Allerdings profitieren gerade die Regierungsparteien, die etwas am Gebührensystem ändern könnten, derzeit besonders. Einerseits schätzen sie den Einfluss auf den Stiftungsrat und auf wichtige Entscheidungen im ORF – und nützen ihn, um ihre Vorstellungen durchzusetzen. Wrabetz muss sich die Zustimmung zum Gebührenantrag, den er am Donnerstag im Stiftungsrat stellen wird, mit Entgegenkommen in anderen Bereichen erkaufen.
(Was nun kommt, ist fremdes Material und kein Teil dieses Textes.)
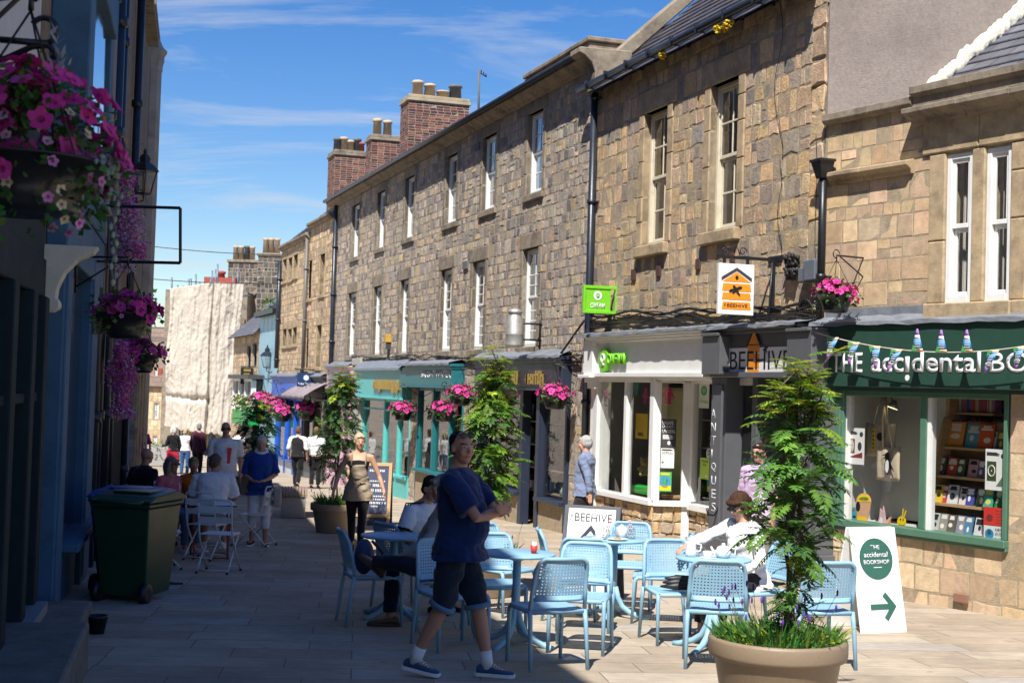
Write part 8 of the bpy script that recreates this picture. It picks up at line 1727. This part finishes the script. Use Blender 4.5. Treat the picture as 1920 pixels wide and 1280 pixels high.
# 1 man in blue, arms folded, in front
def ex1(t, X, k):
    P, e, w = k['A']['L']; xtube(t, X, 'wristwatch', [w.lerp(e, .08), w.lerp(e, .2)], .034, plain('watch_steel', (.45, .45, .43), .3, metal=.8), 12)
person('man in a dark blue t-shirt and denim shorts, arms folded, sunglasses on his head', P2(862, 10.3), (.96, -.28), 1.77, girth=1.2, belly=.085, skin=(.42, .22, .15), hair=dict(style='crop', c=DARKH, glasses='head'), vox=.0085, lean=-1,
    top=dict(m=cloth('navy_tee', (.008, .024, .095)), hem=.83, sleeve=.78, loose=1.28, ease=.02, flare=.012, wr=.014), bottom=dict(m=DDEN, len=1.04, loose=1.18, ease=.012, cuff=cloth('pale_denim', (.09, .19, .30)), name='shorts', wr=.012),
    shoes=dict(m=cloth('canvas_blue', (.03, .09, .17)), sole=PAPER, lace=1, sock=.10), arms={'R': ((.255, .22, 1.15), (-.02, .34, 1.20), (-1, -.12, .12), (0, -1, 0), .35), 'L': ((-.255, .2, 1.15), (.06, .385, 1.21), (1, -.2, .05), (0, -1, 0), .5)},
    legs={'L': ((-.10, .13, .51), (-.105, .22, .085), (-.1, 1, 0)), 'R': ((.10, -.06, .52), (.11, -.26, .12), (.1, 1, -.12))}, head=(38, 2), extras=ex1)
# 2 waitress
APR = cloth('beige_apron', (.33, .26, .18))
def ex2(t, X, k):
    S, sh = k['S'], k['sh']; c = MB(); loft(c, [(S(.78), .225, .155, .15), (S(.95), .198, .15, .15), (S(1.06), .155, .125, .12), (S(1.12), .15, .122, .115)], (1, 0, 0)); bake('apron_skirt', c, APR, t, X, .011, .016, None, 2, 5)
    c = MB(); loft(c, [(S(1.1, .03), .13, .105, .0), (S(1.2, .03), .13, .115, .0), (S(1.29, .03), .115, .125, .0)], (1, 0, 0)); bake('apron_bib', c, APR, t, X, .011, .01, None, 2, 7)
    for s in (-1, 1): xtube(t, X, 'apron_strap', [S(1.28) + V(s * .1, .13, 0), S(1.4) + V(s * .1, .08, .02), S(1.455) + V(s * .09, 0, .03), S(1.38) + V(s * .08, -.11, 0)], .012, APR, 6)
    xtube(t, X, 'apron_tie', [S(1.08) + V(-.1, .135, 0), S(1.06) + V(0, .17, 0), S(.95) + V(.06, .19, 0), S(.83) + V(.12, .18, 0)], .009, APR, 6)
person('blonde waitress in a beige apron and black leggings walking towards the camera', P2(672, 19.8), (.05, -1), 1.7, fem=True, girth=.92, skin=(.52, .30, .19), hair=dict(style='up', c=BLONDE), vox=.010, top=dict(m=BLKC, hem=1.0, tank=True, ease=.008, wr=.002, name='vest'), bottom=dict(m=BLKC, len=1.86, loose=.86, ease=.006, wr=.002, name='leggings', taper=.8),
    shoes=dict(m=BLKC), arms={'R': ((.285, -.04, 1.14), (.34, .06, .93), (.15, .25, -1), (-1, 0, 0), .5), 'L': ((-.29, -.02, 1.14), (-.37, .04, .93), (-.2, .2, -1), (1, 0, 0), .4)}, legs={'L': ((-.07, .1, .5), (-.05, .06, .085), (0, 1, 0)), 'R': ((.08, .0, .5), (.08, -.24, .14), (0, 1, -.3))}, head=(-12, 6), extras=ex2)
# 3 woman in blue with shoulder bag
def ex3(t, X, k):
    S = k['S']; xtube(t, X, 'scarf', [S(1.46) + V(.085 * cos(u), .075 * sin(u) + .01, .03 - .035 * sin(u)) for u in [2 * pi * i / 14 for i in range(15)]], .026, WHT, 8); xtube(t, X, 'bag_strap', [S(1.44) + V(.1, .05, .03), S(1.25) + V(0, .155, 0), S(1.0) + V(-.16, .15, 0), S(.86) + V(-.26, .05, 0)], .008, BLKC, 5)
    c = MB(); c.prism([(-.15, .62), (.13, .62), (.1, .9), (-.1, .9)], 'x', -.34, -.22); c.v = [X @ Vector(v) for v in c.v]; obj('shoulder_bag', c, cloth('stone_bag', (.34, .30, .25)), t, .02)
person('white-haired woman in a royal blue top and white cropped trousers with a pale shoulder bag', P2(488, 20.9), (.12, -1), 1.62, fem=True, girth=1.12, belly=.03, skin=(.42, .24, .16), hair=dict(style='short', c=WHITEH), vox=.010, top=dict(m=ROYAL, hem=.80, sleeve=.95, loose=1.25, ease=.03, flare=.03, name='tunic'), bottom=dict(m=WHT, len=1.55, loose=1.15), shoes=dict(m=BLKC, sole=PAPER),
    arms={'R': ((.25, -.01, 1.12), (.10, .25, 1.03), (-.8, .4, -.1), (0, 0, 1), .7), 'L': ((-.25, -.01, 1.12), (-.08, .25, 1.04), (.8, .4, -.1), (0, 0, 1), .7)}, head=(0, 14), extras=ex3)
# 4, 5 the two seated men
person('man in a grey striped shirt seated sideways with one ankle on his knee', Vector((-.53, 12.72, gz(12.72))), (-.97, -.15), 1.78, sit=True, girth=1.08, belly=.03, skin=(.40, .22, .15), hair=dict(style='short', c=GREYH), vox=.010, lean=3, seat=.47, top=dict(m=cloth('grey_stripe', (.27, .27, .26)), hem=.88, sleeve=1.9, loose=1.12, collar=1, wr=.014), bottom=dict(m=cloth('navy_trousers', (.008, .012, .03)), len=1.92, loose=1.05), shoes=dict(m=plain('brown_leather', (.10, .05, .028), .5), sole=plain('rubber_sole', (.07, .045, .03), .8)),
    arms={'R': ((.27, .2, 1.08), (.16, .38, 1.0), (-.6, .7, -.2), (0, 0, -1), .5), 'L': ((-.28, .22, 1.12), (-.17, .42, 1.02), (.5, .8, -.2), (0, 0, -1), .5)}, legs={'R': ((.2, .44, .55), (.16, .46, .085), (.1, 1, 0)), 'L': ((-.30, .42, .60), (.0, .62, .58), (.15, .75, .65))}, head=(-8, 12))
STR = cloth('football_white', (.55, .57, .66))
def ex5(t, X, k):
    S, sh = k['S'], k['sh']
    for s, nm in ((-1, 'L'), (1, 'R')):
        P, e, w = k['A'][nm]
        for i in range(3): o = V(0, -.03 + .03 * i, 0); a = P.lerp(e, .72); xtube(t, X, 'black_stripe', [S(1.482) + V(s * .07, o.y, .004), P.lerp(S(1.47), .45) + V(0, o.y, .028), P + V(s * .032, o.y, .058), P.lerp(e, .35) + V(s * .062, o.y, .02), a + V(s * .055, o.y, .0)], .007, BLKC, 6)
        xtube(t, X, 'black_hem', [P.lerp(e, .70), P.lerp(e, .78)], .075, BLKC, 14)
person('dark-haired man in a white football shirt with three black shoulder stripes, seated', Vector((-.96, 14.15, gz(14.15))), (.75, -.55), 1.78, sit=True, girth=1.12, skin=(.40, .22, .16), hair=dict(style='short', c=DARKH), vox=.011, lean=22, top=dict(m=STR, hem=.9, sleeve=.75, loose=1.2), bottom=dict(m=DDEN, len=1.0, loose=1.15, name='shorts'), shoes=dict(m=BLKC), arms={'R': ((.28, .16, 1.12), (.22, .36, 1.0), (-.5, .8, 0), (0, 0, -1)), 'L': ((-.28, .16, 1.12), (-.2, .36, 1.0), (.5, .8, 0), (0, 0, -1))}, head=(10, 22), extras=ex5)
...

Andererseits profitieren Bund und Länder direkt von der Gebührenerhöhung, weil sie auf das Programmentgelt eine Kunstförderung (für den Bund) und eine Landesabgabe aufschlagen: Die Steiermark etwa verrechnet mehr als 30 Prozent Landesabgabe, in Wien und Niederösterreich sind es knapp 29 Prozent. Nur Vorarlberg und Oberösterreich verzichten darauf.

Da wäre es doch besser, würde man zur Förderung des Qualitätsjournalismus eine Haushaltsabgabe (frei von versteckten Steuern) einheben: Die würde, weil alle zahlen, geringer ausfallen als die ORF-Gebühr und könnte allen Medien zugutekommen. Das wäre nur gerecht. Auch wenn der ORF das naturgemäß anders sieht.